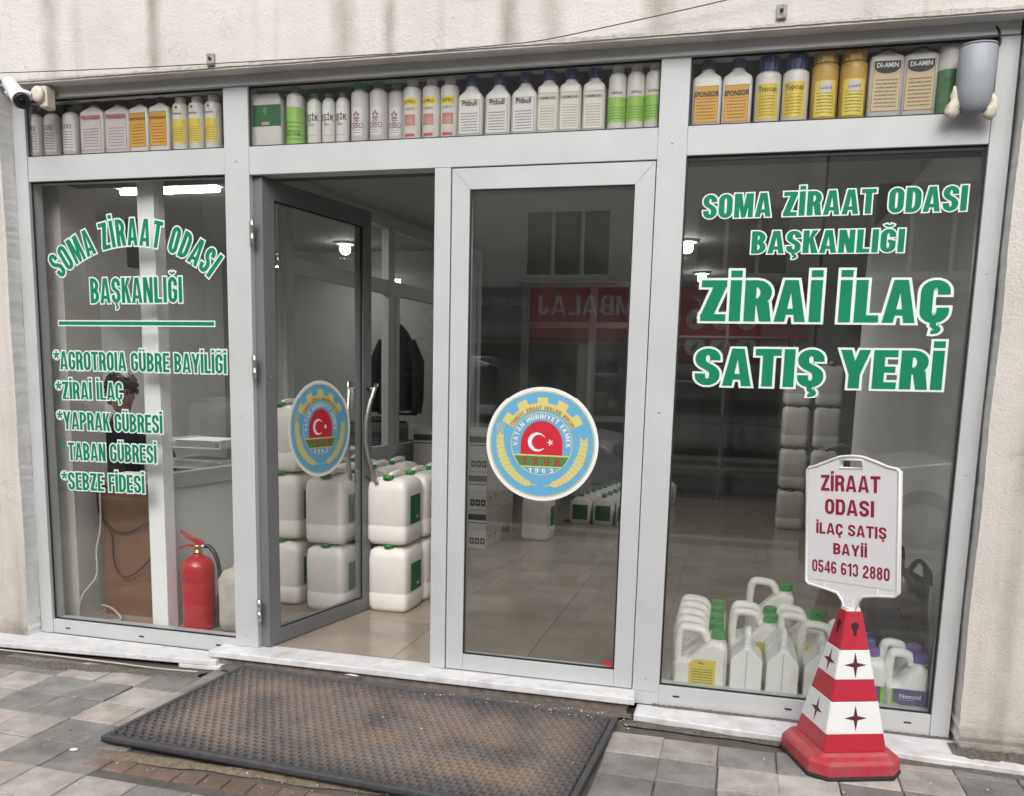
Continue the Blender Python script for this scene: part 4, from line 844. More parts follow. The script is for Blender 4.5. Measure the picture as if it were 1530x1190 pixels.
# ---- seated person at the desk
pe = thing('person', 'dark haired person in a dark jacket seated at the desk behind the left window', 'person', (-1.385, .86, 0), R(-30)); pe.scale = (.96, .96, .96)
def skin_body(name, joints, edges, m_, parent, sub=2):
    me = bpy.data.meshes.new(name); me.from_pydata([j[0] for j in joints], edges, []); o = link(bpy.data.objects.new(name, me), parent)
    sk = o.modifiers.new('skin', 'SKIN')
    for v, j in zip(me.skin_vertices[0].data if me.skin_vertices else [], joints): v.radius = j[1]
    su = o.modifiers.new('sub', 'SUBSURF'); su.levels = sub; su.render_levels = sub; me.materials.append(m_)
    return o
JK = mat('dark_jacket_cloth', (.018, .02, .026), .85, noise=.3, nscale=30); SKN = mat('skin', (.38, .22, .16), .55, sss=.1); HAIR = mat('dark_hair', (.028, .019, .014), .5, noise=.4, nscale=60)
def skinned(name, joints, edges, m_, parent):
    bm = bmesh.new(); lay = bm.verts.layers.skin.verify(); vs = []
    for co, r_ in joints:
        v = bm.verts.new(co); v[lay].radius = r_ if isinstance(r_, tuple) else (r_, r_); vs.append(v)
    vs[0][lay].use_root = True
    for a, b in edges: bm.edges.new((vs[a], vs[b]))
    me = bpy.data.meshes.new(name); bm.to_mesh(me); bm.free(); o = link(bpy.data.objects.new(name, me), parent)
    o.modifiers.new('skin', 'SKIN').use_smooth_shade = True; su = o.modifiers.new('sub', 'SUBSURF'); su.levels = 2; su.render_levels = 2; me.materials.append(m_); return o
skinned('body', [((0, 0, .52), (.16, .12)), ((0, -.01, .68), (.15, .11)), ((.02, -.03, .86), (.17, .11)), ((.03, -.04, .98), (.12, .09)), ((.05, -.05, 1.06), (.055, .055)), ((.06, -.06, 1.12), (.05, .05)),
    ((.06, .17, .96), (.065, .065)), ((.12, .22, .80), (.052, .052)), ((.30, .12, .76), (.042, .042)), ((.06, -.24, .96), (.065, .065)), ((.12, -.28, .80), (.052, .052)), ((.30, -.18, .76), (.042, .042)),
    ((.22, .10, .50), (.085, .085)), ((.42, .10, .49), (.065, .065)), ((.43, .10, .10), (.05, .05)), ((.22, -.10, .50), (.085, .085)), ((.42, -.10, .49), (.065, .065)), ((.43, -.10, .10), (.05, .05)), ((.55, .10, .05), (.04, .035)), ((.55, -.10, .05), (.04, .035))],
    [(0, 1), (1, 2), (2, 3), (3, 4), (4, 5), (3, 6), (6, 7), (7, 8), (3, 9), (9, 10), (10, 11), (0, 12), (12, 13), (13, 14), (14, 18), (0, 15), (15, 16), (16, 17), (17, 19)], JK, pe)
hd = MB().loft([(-.115, .03, .03, .03, 0), (-.10, .05, .045, .025, 0), (-.06, .068, .058, .012, 0), (0, .088, .070, 0, 0), (.05, .092, .073, -.005, 0), (.09, .075, .06, -.008, 0), (.115, .035, .03, -.01, 0)], 20, 2.2)
hd.loft([(-.02, .012, .012, .092, 0), (.0, .012, .010, .092, 0), (.025, .005, .006, .088, 0)], 8, 2)
hd.xf(lambda p: Vector((.10+p.x*.98+.25*p.z, -.06+p.y, 1.235+p.z-.25*p.x))); head = hd.build('head', SKN, pe)
hr = MB().loft([(-.085, .040, .055, -.052, 0), (-.05, .066, .072, -.036, 0), (0, .084, .083, -.024, 0), (.035, .094, .086, -.016, 0), (.06, .100, .085, -.006, 0), (.095, .085, .070, -.008, 0), (.125, .045, .04, -.01, 0), (.132, .01, .01, -.01, 0)], 22, 2.2).xf(lambda p: Vector((.10+p.x*(1+.03*math.sin(9*math.atan2(p.y, p.x)))+.25*p.z, -.06+p.y, 1.237+p.z-.25*p.x))).build('hair', HAIR, head)
def onface(x, y, z): return (.10+x*.98+.25*z, -.06+y, 1.235+z-.25*x)
for s_ in (-1, 1):
    MB().loft([(-.006, .006, .011), (0, .008, .014), (.006, .006, .011)], 10, 2).xf(lambda p: Vector(onface(.082+p.x, s_*.031+p.y, .012+p.z))).build('eye', mat('eye_white', (.55, .52, .5), .3), head)
    MB().loft([(-.004, .004, .005), (.004, .004, .005)], 8, 2).xf(lambda p: Vector(onface(.088+p.x, s_*.031+p.y, .012+p.z))).build('pupil', BLACK, head)
    MB().tube([onface(.084, s_*.014, .030), onface(.086, s_*.031, .035), onface(.076, s_*.048, .030)], .004, 6).build('eyebrow', HAIR, head)
MB().tube([onface(.078, -.022, -.052), onface(.088, 0, -.050), onface(.078, .022, -.052)], .005, 6).build('mouth', mat('lips', (.30, .10, .09), .5), head)
rndh = random.Random(9); hm = MB()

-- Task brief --
Leave out all pictures, then copy the remaining material exactly.

-- In response --
Continue the Blender Python script for this scene: part 4, from line 844. More parts follow. The script is for Blender 4.5. Measure the picture as if it were 1530x1190 pixels.
# ---- seated person at the desk
pe = thing('person', 'dark haired person in a dark jacket seated at the desk behind the left window', 'person', (-1.385, .86, 0), R(-30)); pe.scale = (.96, .96, .96)
def skin_body(name, joints, edges, m_, parent, sub=2):
    me = bpy.data.meshes.new(name); me.from_pydata([j[0] for j in joints], edges, []); o = link(bpy.data.objects.new(name, me), parent)
    sk = o.modifiers.new('skin', 'SKIN')
    for v, j in zip(me.skin_vertices[0].data if me.skin_vertices else [], joints): v.radius = j[1]
    su = o.modifiers.new('sub', 'SUBSURF'); su.levels = sub; su.render_levels = sub; me.materials.append(m_)
    return o
JK = mat('dark_jacket_cloth', (.018, .02, .026), .85, noise=.3, nscale=30); SKN = mat('skin', (.38, .22, .16), .55, sss=.1); HAIR = mat('dark_hair', (.028, .019, .014), .5, noise=.4, nscale=60)
def skinned(name, joints, edges, m_, parent):
    bm = bmesh.new(); lay = bm.verts.layers.skin.verify(); vs = []
    for co, r_ in joints:
        v = bm.verts.new(co); v[lay].radius = r_ if isinstance(r_, tuple) else (r_, r_); vs.append(v)
    vs[0][lay].use_root = True
    for a, b in edges: bm.edges.new((vs[a], vs[b]))
    me = bpy.data.meshes.new(name); bm.to_mesh(me); bm.free(); o = link(bpy.data.objects.new(name, me), parent)
    o.modifiers.new('skin', 'SKIN').use_smooth_shade = True; su = o.modifiers.new('sub', 'SUBSURF'); su.levels = 2; su.render_levels = 2; me.materials.append(m_); return o
skinned('body', [((0, 0, .52), (.16, .12)), ((0, -.01, .68), (.15, .11)), ((.02, -.03, .86), (.17, .11)), ((.03, -.04, .98), (.12, .09)), ((.05, -.05, 1.06), (.055, .055)), ((.06, -.06, 1.12), (.05, .05)),
    ((.06, .17, .96), (.065, .065)), ((.12, .22, .80), (.052, .052)), ((.30, .12, .76), (.042, .042)), ((.06, -.24, .96), (.065, .065)), ((.12, -.28, .80), (.052, .052)), ((.30, -.18, .76), (.042, .042)),
    ((.22, .10, .50), (.085, .085)), ((.42, .10, .49), (.065, .065)), ((.43, .10, .10), (.05, .05)), ((.22, -.10, .50), (.085, .085)), ((.42, -.10, .49), (.065, .065)), ((.43, -.10, .10), (.05, .05)), ((.55, .10, .05), (.04, .035)), ((.55, -.10, .05), (.04, .035))],
    [(0, 1), (1, 2), (2, 3), (3, 4), (4, 5), (3, 6), (6, 7), (7, 8), (3, 9), (9, 10), (10, 11), (0, 12), (12, 13), (13, 14), (14, 18), (0, 15), (15, 16), (16, 17), (17, 19)], JK, pe)
hd = MB().loft([(-.115, .03, .03, .03, 0), (-.10, .05, .045, .025, 0), (-.06, .068, .058, .012, 0), (0, .088, .070, 0, 0), (.05, .092, .073, -.005, 0), (.09, .075, .06, -.008, 0), (.115, .035, .03, -.01, 0)], 20, 2.2)
hd.loft([(-.02, .012, .012, .092, 0), (.0, .012, .010, .092, 0), (.025, .005, .006, .088, 0)], 8, 2)
hd.xf(lambda p: Vector((.10+p.x*.98+.25*p.z, -.06+p.y, 1.235+p.z-.25*p.x))); head = hd.build('head', SKN, pe)
hr = MB().loft([(-.085, .040, .055, -.052, 0), (-.05, .066, .072, -.036, 0), (0, .084, .083, -.024, 0), (.035, .094, .086, -.016, 0), (.06, .100, .085, -.006, 0), (.095, .085, .070, -.008, 0), (.125, .045, .04, -.01, 0), (.132, .01, .01, -.01, 0)], 22, 2.2).xf(lambda p: Vector((.10+p.x*(1+.03*math.sin(9*math.atan2(p.y, p.x)))+.25*p.z, -.06+p.y, 1.237+p.z-.25*p.x))).build('hair', HAIR, head)
def onface(x, y, z): return (.10+x*.98+.25*z, -.06+y, 1.235+z-.25*x)
for s_ in (-1, 1):
    MB().loft([(-.006, .006, .011), (0, .008, .014), (.006, .006, .011)], 10, 2).xf(lambda p: Vector(onface(.082+p.x, s_*.031+p.y, .012+p.z))).build('eye', mat('eye_white', (.55, .52, .5), .3), head)
    MB().loft([(-.004, .004, .005), (.004, .004, .005)], 8, 2).xf(lambda p: Vector(onface(.088+p.x, s_*.031+p.y, .012+p.z))).build('pupil', BLACK, head)
    MB().tube([onface(.084, s_*.014, .030), onface(.086, s_*.031, .035), onface(.076, s_*.048, .030)], .004, 6).build('eyebrow', HAIR, head)
MB().tube([onface(.078, -.022, -.052), onface(.088, 0, -.050), onface(.078, .022, -.052)], .005, 6).build('mouth', mat('lips', (.30, .10, .09), .5), head)
rndh = random.Random(9); hm = MB()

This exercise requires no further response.